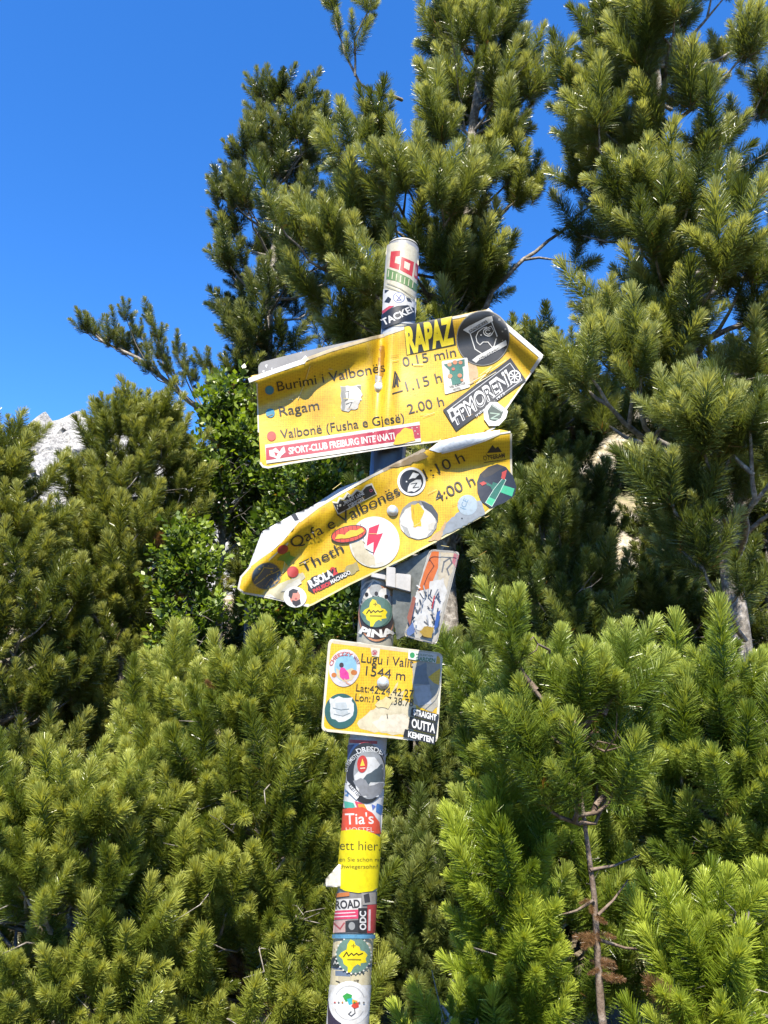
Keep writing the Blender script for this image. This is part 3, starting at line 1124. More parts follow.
# short grass on the ground between the bushes
def build_grass():
    g = np.random.default_rng(5)
    n = 26000
    x = g.uniform(-5.5, 5.5, n)
    y = g.uniform(1.2, 11, n)
    keep = np.array([noise.noise(Vector((a * 0.7, b * 0.7, 9))) > -0.12 for a, b in zip(x, y)])
    x, y = x[keep], y[keep]
    n = len(x)
    z = np.array([ground_z(a, b) for a, b in zip(x, y)])
    h = g.uniform(.05, .16, n)
    az = g.random(n) * 6.28
    lean = g.normal(0, .05, (n, 2))
    w = 0.004
    sx, sy = np.cos(az) * w, np.sin(az) * w
    V = np.stack([np.stack([x - sx, y - sy, z - .01], 1), np.stack([x + sx, y + sy, z - .01], 1),
                  np.stack([x + lean[:, 0] + sx * .2, y + lean[:, 1] + sy * .2, z + h], 1), np.stack([x + lean[:, 0] - sx * .2, y + lean[:, 1] - sy * .2, z + h], 1)], 1).reshape(-1, 3)
    f = g.random(n)[:, None]
    C = np.repeat(np.array([0.09, 0.13, 0.02]) * (1 - f) + np.array([0.26, 0.24, 0.08]) * f, 4, axis=0)
    F = np.arange(len(V)).reshape(-1, 4)
    me = bpy.data.meshes.new("grass")
    me.from_pydata(V.tolist(), [], F.tolist())
    a = me.color_attributes.new("tint", 'FLOAT_COLOR', 'POINT')
    a.data.foreach_set("color", np.concatenate([C, np.ones((len(C), 1))], 1).astype(np.float32).ravel())
    tag(link("grass", me, [LEAF]), "dry green grass on the ground between the pine bushes", "grass", kind="stuff")


build_grass()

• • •

* What you are asked to do *
Could you repeat all of the material exactly? Pictures should not be copied.

* Response below *
Keep writing the Blender script for this image. This is part 3, starting at line 1124. More parts follow.
# short grass on the ground between the bushes
def build_grass():
    g = np.random.default_rng(5)
    n = 26000
    x = g.uniform(-5.5, 5.5, n)
    y = g.uniform(1.2, 11, n)
    keep = np.array([noise.noise(Vector((a * 0.7, b * 0.7, 9))) > -0.12 for a, b in zip(x, y)])
    x, y = x[keep], y[keep]
    n = len(x)
    z = np.array([ground_z(a, b) for a, b in zip(x, y)])
    h = g.uniform(.05, .16, n)
    az = g.random(n) * 6.28
    lean = g.normal(0, .05, (n, 2))
    w = 0.004
    sx, sy = np.cos(az) * w, np.sin(az) * w
    V = np.stack([np.stack([x - sx, y - sy, z - .01], 1), np.stack([x + sx, y + sy, z - .01], 1),
                  np.stack([x + lean[:, 0] + sx * .2, y + lean[:, 1] + sy * .2, z + h], 1), np.stack([x + lean[:, 0] - sx * .2, y + lean[:, 1] - sy * .2, z + h], 1)], 1).reshape(-1, 3)
    f = g.random(n)[:, None]
    C = np.repeat(np.array([0.09, 0.13, 0.02]) * (1 - f) + np.array([0.26, 0.24, 0.08]) * f, 4, axis=0)
    F = np.arange(len(V)).reshape(-1, 4)
    me = bpy.data.meshes.new("grass")
    me.from_pydata(V.tolist(), [], F.tolist())
    a = me.color_attributes.new("tint", 'FLOAT_COLOR', 'POINT')
    a.data.foreach_set("color", np.concatenate([C, np.ones((len(C), 1))], 1).astype(np.float32).ravel())
    tag(link("grass", me, [LEAF]), "dry green grass on the ground between the pine bushes", "grass", kind="stuff")


build_grass()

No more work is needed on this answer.